Lavoro

Responsabilità del datore di lavoro e misure di sicurezza


La Cass. civ., n. 15238 del 2021 ribadisce che la responsabilità dell'imprenditore per la mancata adozione delle misure idonee a tutelare l'integrità psico-fisica del lavoratore discende o da norme specifiche o dalla norma di ordine generale di cui all'art. 2087 c.c. estensibile a situazioni ed ipotesi non ancora espressamente considerate e valutate dal legislatore. Tale articolo impone all'imprenditore l'obbligo di adottare nell'esercizio dell'impresa tutte le misure che, avuto riguardo alla particolarità del lavoro, in concreto, svolto dai dipendenti, siano necessarie a tutelare l'integrità psico-fisica dei lavoratori.

 

Il fatto e i motivi di diritto

Il Tribunale ha condannato in via solidale le aziende al risarcimento dei danni derivati al lavoratore dall’infortunio; anche i successivi giudici di d’Appello hanno sostenuto, a conferma della condanna di primo grado, come non vi siano prove che vi sia stato il c.d. rischio elettivo cioè che la condotta del lavoratore abbia potuto determinare l’esonero di responsabilità delle società coinvolte; oltretutto è mancata del tutto la prova di un’adeguata formazione del lavoratore, addetto all’utilizzo della macchina automatica, detta “soffiatrice di anime”; tutto ciò evidenziato, nessun concorso di colpa è imputabile al lavoratore.

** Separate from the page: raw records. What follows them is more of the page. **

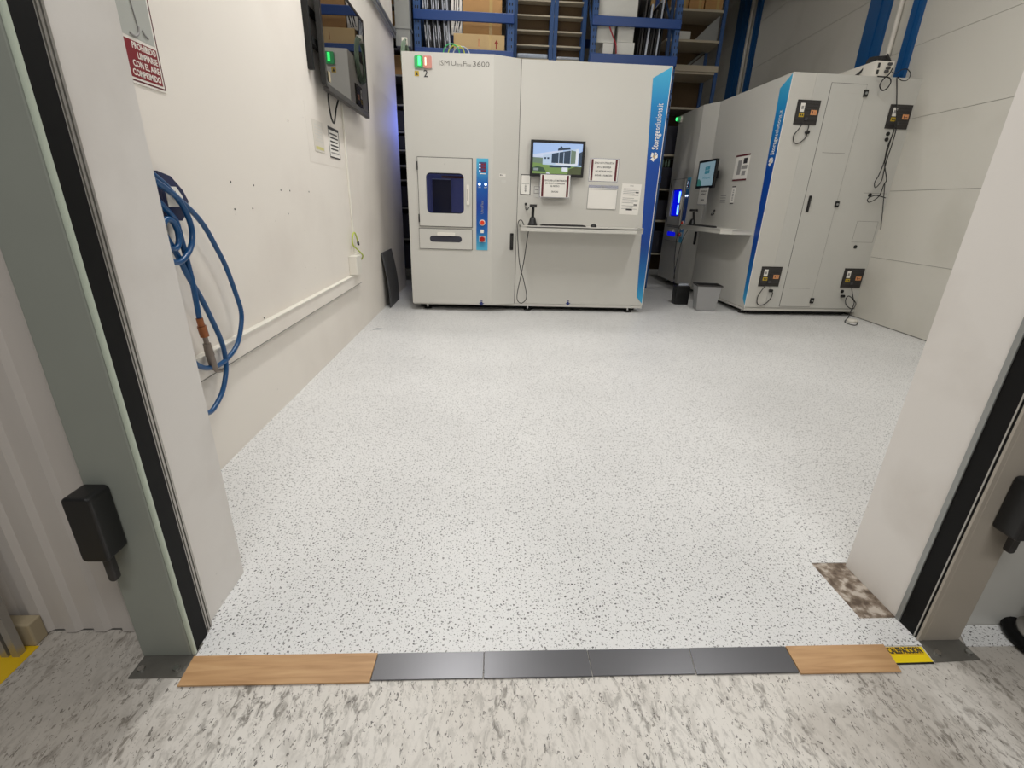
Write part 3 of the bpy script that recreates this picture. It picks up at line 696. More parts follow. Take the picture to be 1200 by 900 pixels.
# ------------------------------------------------------------------ monitors, papers, scanners on the machines
def poly(b, pts, z, m): b.prism(pts, z, z + .0004, m)
def monitor(t, label, cu, cz, w, h, out, kind):
    F = mframe(t) @ FRONT; base = place(t, cu, -.03, cz)
    r = thing('monitor', label, 'monitor', tuple(place(t, cu, -out, cz - h / 2)))
    inner = F @ Matrix.Translation((cu, cz, 0))
    MB(inner).rrect(-w / 2, w / 2, -h / 2, h / 2, .008, out - .035, out - .004, 'black_plastic').build('casing', r, bevel=.002)
    MB(inner).plate_hole(-w / 2, w / 2, -h / 2, h / 2, -w / 2 + .026, w / 2 - .026, -h / 2 + .030, h / 2 - .026, .002, out - .004, out, 'black_plastic', k=1).build('bezel', r)
    b = MB(inner); b.box(-.05, .05, -.05, .05, .004, .015, 'dark_grey_plastic'); b.box(-.025, .025, -.03, .03, .015, out - .035, 'dark_grey_plastic'); b.build('wall_bracket', r)
    x0, x1, y0, y1 = -w / 2 + .026, w / 2 - .026, -h / 2 + .030, h / 2 - .026
    sw, sh = x1 - x0, y1 - y0
    S = MB(inner @ Matrix.Translation((x0, y0, out - .004)) @ Matrix.Diagonal((sw, sh, 1, 1)))
    k = 0.0003
    if kind == 'building':
        S.prism([(0, 0), (1, 0), (1, 1), (0, 1)], 0, k, 'scr_sky')
        S.prism([(0, .45), (.5, .5), (.62, .8), (0, .62)], k, 2 * k, 'scr_sky2')
        S.prism([(0, .30), (.35, .30), (.26, .52), (0, .53)], 2 * k, 3 * k, 'scr_hill')
        S.prism([(0, 0), (1, 0), (1, .26), (.5, .27), (.0, .36)], 3 * k, 4 * k, 'scr_grass')
        S.prism([(.0, .08), (.28, .06), (.22, .20), (.10, .24), (0, .20)], 4 * k, 5 * k, 'scr_tree')
        S.prism([(.02, .10), (.12, .10), (.12, .18), (.02, .18)], 5 * k, 6 * k, 'scr_road')
        S.prism([(.2, .30), (.55, .28), (.9, .30), (.9, .84), (.75, .80), (.2, .60)], 4 * k, 5 * k, 'scr_bld')
        S.prism([(.38, .36), (.76, .34), (.76, .78), (.38, .66)], 5 * k, 6 * k, 'scr_glass')
        for q in (.52, .62): S.prism([(q, .35), (q + .012, .35), (q + .012, .72), (q, .70)], 6 * k, 7 * k, 'scr_bld')
        S.prism([(.77, .34), (.87, .36), (.87, .76), (.77, .79)], 5 * k, 6 * k, 'scr_hill')
        S.prism([(.87, .32), (.92, .32), (.92, .84), (.87, .80)], 5 * k, 6 * k, 'scr_bldw')
        S.prism([(.93, .30), (1, .30), (1, .76), (.93, .70)], 4 * k, 5 * k, 'scr_glass')
        S.prism([(.46, .31), (.9, .28), (.9, .34), (.46, .36)], 6 * k, 7 * k, 'scr_bldw')
        S.prism([(.5, .76), (.76, .81), (.74, .88), (.60, .86), (.56, .93), (.54, .86), (.50, .82)], 3 * k, 4 * k, 'scr_glass')
        S.prism([(.34, .21), (.78, .21), (.78, .28), (.34, .28)], 5 * k, 6 * k, 'scr_glass')
        for q in (.23, .29): S.prism([(q, .48), (q + .04, .48), (q + .04, .54), (q, .54)], 6 * k, 7 * k, 'scr_glass')
        S.prism([(.60, .10), (.72, .08), (.72, .22), (.60, .22)], 6 * k, 7 * k, 'scr_bldw')
        S.prism([(.72, .0), (1, 0), (1, .24), (.88, .26), (.74, .16)], 6 * k, 7 * k, 'scr_bush')
        S.prism([(.28, 0), (.36, 0), (.33, .05), (.29, .05)], 6 * k, 7 * k, 'scr_bldw')
    else:
        S.prism([(0, 0), (1, 0), (1, 1), (0, 1)], 0, k, 'scr_teal')
        S.prism([(0, 0), (.3, 0), (.25, .2), (.12, .3), (0, .3)], k, 2 * k, 'scr_green')
        for (a, c_) in ((.40, .50), (.555, .515)):
            S.prism([(a, c_), (a + .14, c_ + .0), (a + .14, c_ + .15), (a, c_ + .13)], k, 2 * k, 'scr_teal2')
            S.prism([(a, c_ + .15), (a + .14, c_ + .17), (a + .14, c_ + .33), (a, c_ + .29)], k, 2 * k, 'scr_teal2')
        S.text('Windows', .55, .34, .16, 'scr_teal2', z=k, align='CENTER', sx=.8)
    S.build('screen', r)
    return r
mon1 = monitor(m1, 'black framed monitor showing a modern building, on the machine marked 2', 1.560, 1.62, .565, .345, .06, 'building')
mon2 = monitor(m2, 'black framed monitor showing a teal window symbol, on the right machine', 1.40, 1.61, .50, .345, .16, 'window')

def sign(t, name, label, u0, u1, z0, z1, lines, bars=True, out=.0015, size=.02, dy=None, holder=True, cat='notice', mt_='paper', top=None, sideways=False, rot=0.0):
    """paper notice on a machine front, one mesh"""
    b = MB(mframe(t) @ FRONT @ Matrix.Translation(((u0 + u1) / 2, (z0 + z1) / 2, out)) @ Matrix.Rotation(rot, 4, 'Z'))
    w, h = (u1 - u0) / 2, (z1 - z0) / 2
    b.box(-w, w, -h, h, 0, .0015, mt_)
    if bars:
        if sideways:
            b.box(-w, w, h - .022, h - .002, .0015, .004, 'maroon'); b.box(-w, w, -h + .002, -h + .022, .0015, .004, 'maroon')
        else:
            b.box(-w + .012, -w + .034, -h + .004, h - .004, .0015, .003, 'maroon'); b.box(w - .034, w - .012, -h + .004, h - .004, .0015, .003, 'maroon')
    dy = dy or size * 1.6; y = (top if top is not None else h - .045)
    for s_ in lines:
        if s_: b.text(s_, 0, y, size, 'ink', z=.002, align='CENTER', sx=.86, fat=.0004)
        y -= dy
    if holder: b.box(-w - .006, w + .006, -h - .006, h + .006, -.0006, 0.0, 'clear_sleeve')
    return tag(b.build(name), label, cat)
sign(m1, 'paper_notice', 'notice with maroon side bars hanging from the lower edge of the building monitor', 1.393, 1.705, 1.250, 1.468, ['DEVOLVER LOS MATERIALES', 'EN CUANTO FINALIZAR', 'EL PEDIDO', '', 'GRACIAS'], out=.064, size=.022, dy=.027, top=.052)
sign(m1, 'paper_notice', 'notice with maroon side bars right of the building monitor', 1.918, 2.222, 1.425, 1.640, ['SI NO HAY ETIQUETAS', 'EN LA BANDEJA', 'NO RETIRAR NADA', 'AVISAR A ALMACEN'], size=.024, dy=.040, top=.068)
b = MB(MF(m1)); b.box(1.921, 2.242, 1.346, 1.384, 0, .004, 'clear_sleeve'); b.box(1.917, 2.240, 1.141, 1.358, 0, .003, 'ink_grey'); b.box(1.922, 2.235, 1.146, 1.356, .003, .006, 'paper'); b.box(1.925, 2.230, 1.340, 1.347, .006, .0068, 'ink_grey'); b.box(2.05, 2.10, 1.366, 1.374, .004, .0045, 'ink_grey')
tag(b.build('paper_notice'), 'blank grey sheet in a clear sleeve under the maroon barred notice', 'notice')
b = MB(mframe(m1) @ FRONT @ T(2.388, 1.252, 0) @ Matrix.Rotation(-.02, 4, 'Z')); b.box(-.106, .106, -.156, .156, 0, .002, 'paper'); b.text('AVISO', 0, .135, .016, 'ink', z=.002, align='CENTER', sx=.9)
for k in range(14):
    if k in (5, 10): continue
    y = .105 - k * .0155; b.box(-.086, .086 if k % 3 else .04, y - .0022, y + .0022, .002, .0024, 'ink_grey')
b.box(.05, .084, .066, .078, .002, .003, 'ink'); b.box(.045, .080, -.058, -.046, .002, .003, 'ink'); b.box(-.035, .035, -.112, -.094, .002, .003, 'ink')
tag(b.build('paper_notice'), 'white instruction sheet with dense small print beside the blue stripe', 'notice')
b = MB(MF(m1)); b.box(1.186, 1.294, 1.264, 1.466, 0, .002, 'ink'); b.box(1.194, 1.286, 1.272, 1.458, .002, .003, 'paper')
b.box(1.20, 1.28, 1.372, 1.376, .003, .0035, 'ink_grey'); b.box(1.238, 1.242, 1.29, 1.37, .003, .0035, 'ink_grey')
for k in range(4): b.box(1.23, 1.25, 1.30 + k * .016, 1.306 + k * .016, .003, .0036, 'ink')
tag(b.build('framed_card'), 'small black framed card left of the building monitor above scanner', 'card')
b = MB(MF(m1)); b.box(1.333, 1.392, 1.283, 1.352, 0, .002, 'ink_grey'); b.box(1.338, 1.388, 1.288, 1.347, .002, .003, 'paper_grey'); b.box(1.343, 1.383, 1.315, 1.328, .003, .0035, 'ink_grey'); b.box(1.336, 1.39, 1.245, 1.278, 0, .002, 'paper_grey')
tag(b.build('small_card'), 'tiny grey rating card partly behind the notice under the building monitor', 'card')
# machine 2 papers (own frame: u from its far end)
b = MB(MF(m2)); b.box(1.83, 2.15, 1.515, 1.800, 0, .002, 'paper'); b.box(1.83, 2.15, 1.785, 1.802, .002, .005, 'maroon'); b.box(1.83, 2.15, 1.513, 1.530, .002, .005, 'maroon')
b.box(1.90, 1.98, 1.58, 1.74, .002, .003, 'ink_grey'); b.box(2.02, 2.10, 1.70, 1.76, .002, .003, 'ink'); b.box(2.02, 2.10, 1.57, 1.62, .002, .003, 'ink_grey'); b.box(1.99, 2.12, 1.64, 1.68, .002, .003, 'ink_grey')
tag(b.build('paper_notice'), 'notice with maroon bars above and below, right of the teal monitor', 'notice')
b = MB(MF(m2)); b.box(1.865, 1.955, 1.250, 1.452, 0, .002, 'paper'); b.box(1.865, 1.955, 1.440, 1.453, .002, .003, 'ink'); b.box(1.865, 1.955, 1.249, 1.260, .002, .003, 'ink')
for k in range(6): b.box(1.895, 1.925, 1.29 + k * .022, 1.30 + k * .022, .002, .003, 'ink_grey')
tag(b.build('paper_notice'), 'narrow white card below the notice on the right machine', 'notice')
sign(m2, 'paper_notice', 'white notice hanging from the lower edge of the teal monitor', 1.30, 1.56, 1.235, 1.440, ['DEVOLVER LOS', 'MATERIALES', '', 'GRACIAS'], bars=False, out=.164, size=.028, dy=.036, top=.06)
b = MB(mframe(m2) @ FRONT)
for k in range(4): b.box(1.60, 1.74, 1.262 + k * .026, 1.272 + k * .026, 0, .0015, 'ink_grey')
b.box(1.60, 1.64, 1.26, 1.36, 0, .001, 'paper_grey')
tag(b.build('small_card'), 'faint grey label behind the notice of the right machine', 'card')

def scanner(t, u, v, label, tilt=0.0):
    F = mframe(t) @ Matrix.Translation((u, v, .960)) @ Matrix.Rotation(tilt, 4, 'Z')
    r = thing('barcode_scanner', label, 'scanner', tuple(F.to_translation()))
    b = MB(F); b.lathe([(0, 0), (.052, 0), (.052, .012), (.042, .03), (.034, .06), (.024, .085), (0, .09)], 0, 0, 'black_plastic', n=24); b.build('stand', r)
    b = MB(F); b.tube([(0, .01, .08), (0, .005, .13), (0, -.005, .18)], .016, 'black_plastic', n=12); b.build('handle', r)
    b = MB(F); b.rrect(-.036, .036, -.055, .045, .02, .182, .212, 'black_plastic'); b.box(-.026, .026, -.058, -.054, .188, .206, 'dark_grey_plastic'); b.build('scan_head', r, bevel=.006)
    return r
scanner(m1, 1.318, -.16, 'black handheld barcode scanner in its stand on the shelf below the building monitor')
scanner(m2, 1.36, -.22, 'black handheld barcode scanner in its stand on the right machine shelf', -.6)
def hook(t, u, z, label):
    b = MB(mframe(t) @ FRONT); b.cyl((u, z, 0), (u, z, .012), .014, 'dark_grey_plastic', n=14); b.tube([(u, z - .03, 0), (u + .005, z - .055, .03), (u + .02, z - .05, .05), (u + .03, z - .03, .045)], .006, 'dark_grey_plastic', n=8)
    tag(b.build('hook'), label, 'hook')
hook(m1, 1.250, 1.172, 'small dark hook on the machine front left of the scanner head, beside the building monitor')
hook(m2, 1.50, 1.16, 'small dark hook under the teal monitor of the right machine')
def keyboard(t, u0, u1, v0, v1, label):
    F = mframe(t)
    r = thing('keyboard', label, 'keyboard', tuple(place(t, (u0 + u1) / 2, (v0 + v1) / 2, .959)))
    MB(F).box(u0, u1, v0, v1, .960, .977, 'black_plastic').build('base', r, bevel=.004)
    b = MB(F); n = 22; w = (u1 - u0 - .02) / n
    for j in range(5):
        for i in range(n): b.box(u0 + .01 + i * w + .001, u0 + .01 + (i + 1) * w - .001, v0 + .01 + j * .026, v0 + .032 + j * .026, .977, .982, 'dark_grey_plastic')
    b.build('keys', r)
keyboard(m1, 1.400, 1.870, -.30, -.155, 'long black keyboard on the shelf of the machine marked 2')
keyboard(m2, 1.50, 1.95, -.30, -.155, 'black keyboard on the shelf of the right machine')
b = MB(mframe(m1)); b.lathe([(0, .960), (.032, .960), (.034, .970), (.028, .987), (.015, .997), (0, .999)], 1.965, -.22, 'black_plastic', n=20)
tag(b.build('computer_mouse'), 'small black mouse at the right of the long keyboard', 'mouse')
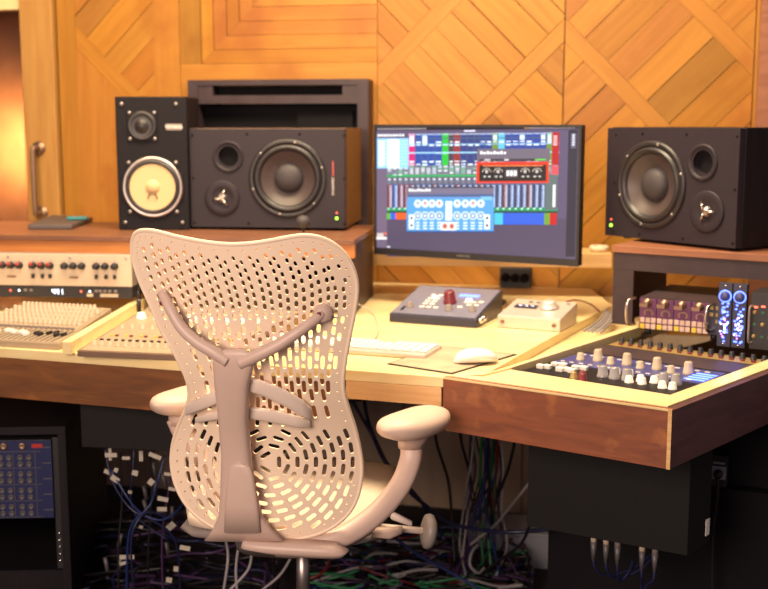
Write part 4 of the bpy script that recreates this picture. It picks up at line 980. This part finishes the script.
# dark rack at far right
d0=Z(750,346,.775)
dk=thing('black_rack_unit','black rack unit with small red and brass controls right of the blue-lit modules','rack unit',(l0.x+math.cos(R_(-30))*.075,l0.y+math.sin(R_(-30))*.075,.7665),R_(-30))
m=MB(); m.bx(0,.22,.0,.10,0,.130,bev=.001); link('case', m, M['black'], dk)
rr=random.Random(5); pts=[(.010+.018*i,0,.03+.028*j) for i in range(6) for j in range(3)]
facekn(dk,'knob',knob(.0045,.008),M['gold'],pts[::2]); facekn(dk,'red_button',lambda: MB().box((0,0,.002),(.008,.004,.004)),M['ledr'],[(.012,0,.098),(.028,0,.100),(.045,0,.096)]); facekn(dk,'green_button',lambda: MB().box((0,0,.001),(.006,.005,.002)),M['cabg'],pts[1::2])
m=MB(); m.tube([(.006,0,.10),(.002,-.018,.097),(.002,-.02,.06),(.002,-.018,.02),(.006,0,.016)],.0025,n=8); link('handle', m, M['grey'], dk)
# -- gear lying in the well: frame at G0
WG=(G1-G0); GAa=ang(G0,G1)
def gearbox(name,label,y0,y1,x0,x1,mat,z=DZ-.008,cat='rack unit'):
    ex=Vector((math.cos(GAa),math.sin(GAa),0)); ey=Vector((-ex.y,ex.x,0)); o=G0+ex*x0+ey*y0
    t=thing(name,label,cat,(o.x,o.y,DZ-.0845),GAa); m=MB(); H=z-(DZ-.0845); m.bx(0,x1-x0,0,y1-y0,0,H,bev=.0015); link('case', m, M['black'], t)
    m=MB(); m.bx(.004,x1-x0-.004,.004,y1-y0-.004,H+.0002,H+.0022,bev=.0006); link('face_plate', m, mat, t); return t,H+.0023
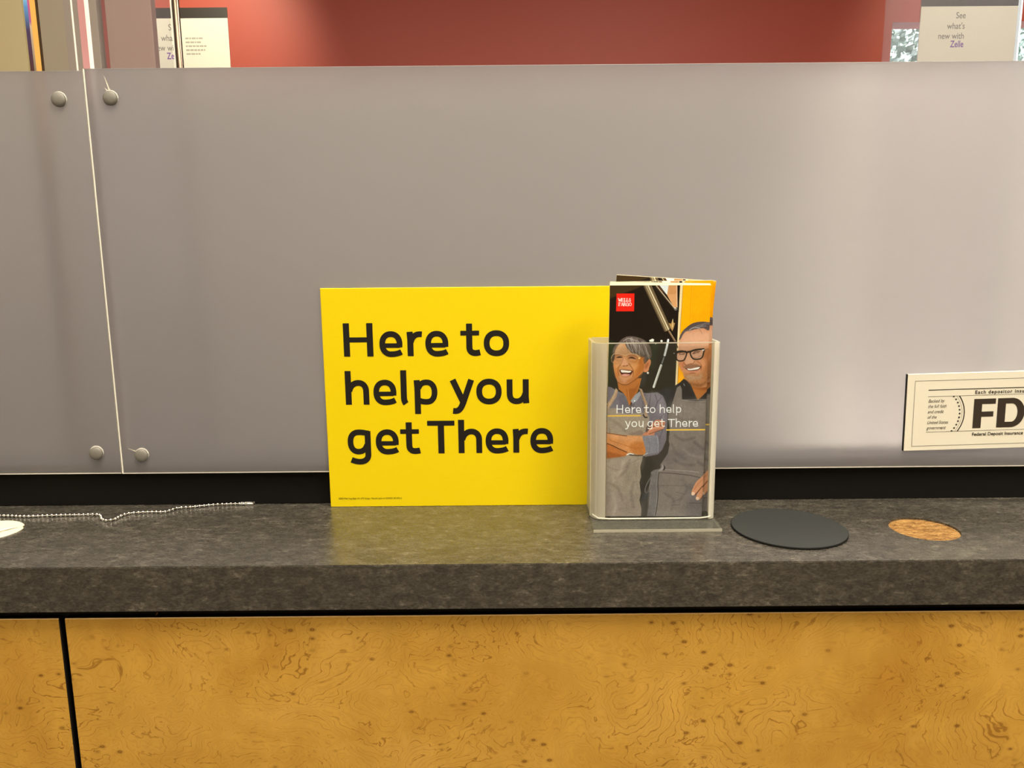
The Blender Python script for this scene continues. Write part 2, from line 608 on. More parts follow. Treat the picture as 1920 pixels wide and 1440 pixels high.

L’azienda ha presentato ricorso in Cassazione, basandosi sui seguenti motivi:

a) il primo motivo proposto dalla parte attrice, consistente nella violazione e falsa applicazione degli artt. 1218 e 2697 e.e. in relazione all'art. 360 n. 3 c.p.c. di norme di diritto in relazione all'esito dell'istruttoria di primo grado; si contesta che la Corte abbia operato “d’ufficio” e con un’evidente finalità punitiva. Tale motivo non viene ritenuto meritevole di accoglimento poiché tenderebbe ad ottenere una nuova valutazione del fatto in esame, cosa non possibile nella sede di Corte di Cassazione;

b) nel secondo motivo, viene in esame la violazione dell’applicazione dell’articolo 2087 e.e. in relazione all’art. 360 n. 3 c.p.c.: si contesta infatti che, valutate le prove emerse, i giudici abbiano ritenuto applicabile la previsione normativa di cui all'art. 2087 c.c. anche alla committente. Tale motivo non è fondato in quanto, se è vero che la responsabilità dell'imprenditore per la mancata adozione delle misure idonee a tutelare l'integrità psico-fisica del lavoratore discende o da norme specifiche o, nell'ipotesi in cui esse non siano rinvenibili, dalla norma di ordine generale di cui all'art. 2087 c.c., che impone all'imprenditore l'obbligo di adottare nell'esercizio dell'impresa tutte le misure che, avuto riguardo alla particolarità del lavoro in concreto, svolto dai dipendenti, siano necessarie a tutelare l'integrità psico-fisica dei lavoratori; e che oltretutto la violazione del dovere del neminemlaedere può consistere anche in un comportamento omissivo e che l'obbligo  giuridico di impedire l'evento può discendere, oltre che da una norma di legge o da una clausola contrattuale, anche da una specifica situazione che esiga una determinata attività, a tutela di un diritto altrui, è da considerare responsabile il soggetto che, pur consapevole del pericolo cui è esposto l'altrui diritto, ometta di intervenire per impedire l'evento dannoso.

Da tali premesse, nel caso in esame l’onere della prova gravava sul datore di lavoro il quale doveva dimostrare di aver attuato tutte le misure necessarie per evitare il danno; pertanto, una volta dimostrato che non vi è stato alcun comportamento del lavoratore tale da sovvertire tali precauzioni, deve affermarsi la sussistenza del nesso causale tra il detto infortunio e l'attività svolta dal lavoratore in un ambiente in cui, per la pericolosità della macchina automatica alla movimentazione della quale il medesimo era stato destinato dopo solo un giorno di formazione, era altamente probabile che, non adottando ogni cautela prescritta, si verificassero eventi dannosi per il personale. Dati questi motivi la Corte di Cassazione rigetta il ricorso.